WHAT YOU NEED TO DO: Make an exact copy of all the data.

BEGIN PROVIDED DATA

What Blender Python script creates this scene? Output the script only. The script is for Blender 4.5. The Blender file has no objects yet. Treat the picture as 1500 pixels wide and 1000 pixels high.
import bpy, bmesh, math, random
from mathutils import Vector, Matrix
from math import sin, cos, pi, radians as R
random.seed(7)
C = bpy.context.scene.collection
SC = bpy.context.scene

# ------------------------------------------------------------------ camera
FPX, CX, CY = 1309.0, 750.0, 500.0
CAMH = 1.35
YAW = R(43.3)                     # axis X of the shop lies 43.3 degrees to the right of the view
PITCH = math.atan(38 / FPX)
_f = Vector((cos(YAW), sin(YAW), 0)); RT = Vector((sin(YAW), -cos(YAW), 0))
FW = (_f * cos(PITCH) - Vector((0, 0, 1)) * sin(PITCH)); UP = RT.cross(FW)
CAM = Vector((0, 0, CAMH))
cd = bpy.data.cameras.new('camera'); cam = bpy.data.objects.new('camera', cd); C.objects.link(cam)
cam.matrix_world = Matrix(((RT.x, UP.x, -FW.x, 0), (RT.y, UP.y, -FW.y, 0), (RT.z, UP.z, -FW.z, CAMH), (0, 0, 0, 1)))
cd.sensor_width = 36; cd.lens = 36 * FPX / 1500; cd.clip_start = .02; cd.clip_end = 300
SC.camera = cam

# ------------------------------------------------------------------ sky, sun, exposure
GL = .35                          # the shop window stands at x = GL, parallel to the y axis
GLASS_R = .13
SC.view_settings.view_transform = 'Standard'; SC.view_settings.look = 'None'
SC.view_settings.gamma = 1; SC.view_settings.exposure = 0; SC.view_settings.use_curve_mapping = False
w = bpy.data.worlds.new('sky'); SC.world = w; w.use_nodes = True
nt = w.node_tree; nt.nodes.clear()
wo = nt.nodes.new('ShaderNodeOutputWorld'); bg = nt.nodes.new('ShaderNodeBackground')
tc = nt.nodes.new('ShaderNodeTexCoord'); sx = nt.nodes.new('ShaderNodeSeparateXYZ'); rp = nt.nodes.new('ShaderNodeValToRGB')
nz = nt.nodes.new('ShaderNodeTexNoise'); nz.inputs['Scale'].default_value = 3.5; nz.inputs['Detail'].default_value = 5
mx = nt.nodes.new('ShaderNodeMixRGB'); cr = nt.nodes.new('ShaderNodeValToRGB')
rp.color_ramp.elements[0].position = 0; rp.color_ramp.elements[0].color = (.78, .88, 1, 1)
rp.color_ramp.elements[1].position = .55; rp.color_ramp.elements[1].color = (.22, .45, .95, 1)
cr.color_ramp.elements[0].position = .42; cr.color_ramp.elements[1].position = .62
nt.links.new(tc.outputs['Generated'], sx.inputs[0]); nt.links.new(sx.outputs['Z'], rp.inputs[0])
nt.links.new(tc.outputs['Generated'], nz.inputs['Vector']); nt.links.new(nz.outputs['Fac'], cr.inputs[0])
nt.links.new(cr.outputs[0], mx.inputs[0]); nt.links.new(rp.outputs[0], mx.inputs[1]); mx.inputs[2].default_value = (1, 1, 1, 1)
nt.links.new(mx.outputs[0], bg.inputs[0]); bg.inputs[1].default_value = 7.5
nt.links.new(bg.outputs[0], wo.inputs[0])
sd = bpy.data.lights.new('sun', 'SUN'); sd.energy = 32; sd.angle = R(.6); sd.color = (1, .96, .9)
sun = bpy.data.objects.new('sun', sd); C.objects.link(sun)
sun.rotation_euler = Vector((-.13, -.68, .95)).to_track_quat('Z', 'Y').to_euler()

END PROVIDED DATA

ANSWER TO THIS TASK:
What Blender Python script creates this scene? Output the script only. The script is for Blender 4.5. The Blender file has no objects yet. Treat the picture as 1500 pixels wide and 1000 pixels high.
import bpy, bmesh, math, random
from mathutils import Vector, Matrix
from math import sin, cos, pi, radians as R
random.seed(7)
C = bpy.context.scene.collection
SC = bpy.context.scene

# ------------------------------------------------------------------ camera
FPX, CX, CY = 1309.0, 750.0, 500.0
CAMH = 1.35
YAW = R(43.3)                     # axis X of the shop lies 43.3 degrees to the right of the view
PITCH = math.atan(38 / FPX)
_f = Vector((cos(YAW), sin(YAW), 0)); RT = Vector((sin(YAW), -cos(YAW), 0))
FW = (_f * cos(PITCH) - Vector((0, 0, 1)) * sin(PITCH)); UP = RT.cross(FW)
CAM = Vector((0, 0, CAMH))
cd = bpy.data.cameras.new('camera'); cam = bpy.data.objects.new('camera', cd); C.objects.link(cam)
cam.matrix_world = Matrix(((RT.x, UP.x, -FW.x, 0), (RT.y, UP.y, -FW.y, 0), (RT.z, UP.z, -FW.z, CAMH), (0, 0, 0, 1)))
cd.sensor_width = 36; cd.lens = 36 * FPX / 1500; cd.clip_start = .02; cd.clip_end = 300
SC.camera = cam

# ------------------------------------------------------------------ sky, sun, exposure
GL = .35                          # the shop window stands at x = GL, parallel to the y axis
GLASS_R = .13
SC.view_settings.view_transform = 'Standard'; SC.view_settings.look = 'None'
SC.view_settings.gamma = 1; SC.view_settings.exposure = 0; SC.view_settings.use_curve_mapping = False
w = bpy.data.worlds.new('sky'); SC.world = w; w.use_nodes = True
nt = w.node_tree; nt.nodes.clear()
wo = nt.nodes.new('ShaderNodeOutputWorld'); bg = nt.nodes.new('ShaderNodeBackground')
tc = nt.nodes.new('ShaderNodeTexCoord'); sx = nt.nodes.new('ShaderNodeSeparateXYZ'); rp = nt.nodes.new('ShaderNodeValToRGB')
nz = nt.nodes.new('ShaderNodeTexNoise'); nz.inputs['Scale'].default_value = 3.5; nz.inputs['Detail'].default_value = 5
mx = nt.nodes.new('ShaderNodeMixRGB'); cr = nt.nodes.new('ShaderNodeValToRGB')
rp.color_ramp.elements[0].position = 0; rp.color_ramp.elements[0].color = (.78, .88, 1, 1)
rp.color_ramp.elements[1].position = .55; rp.color_ramp.elements[1].color = (.22, .45, .95, 1)
cr.color_ramp.elements[0].position = .42; cr.color_ramp.elements[1].position = .62
nt.links.new(tc.outputs['Generated'], sx.inputs[0]); nt.links.new(sx.outputs['Z'], rp.inputs[0])
nt.links.new(tc.outputs['Generated'], nz.inputs['Vector']); nt.links.new(nz.outputs['Fac'], cr.inputs[0])
nt.links.new(cr.outputs[0], mx.inputs[0]); nt.links.new(rp.outputs[0], mx.inputs[1]); mx.inputs[2].default_value = (1, 1, 1, 1)
nt.links.new(mx.outputs[0], bg.inputs[0]); bg.inputs[1].default_value = 7.5
nt.links.new(bg.outputs[0], wo.inputs[0])
sd = bpy.data.lights.new('sun', 'SUN'); sd.energy = 32; sd.angle = R(.6); sd.color = (1, .96, .9)
sun = bpy.data.objects.new('sun', sd); C.objects.link(sun)
sun.rotation_euler = Vector((-.13, -.68, .95)).to_track_quat('Z', 'Y').to_euler()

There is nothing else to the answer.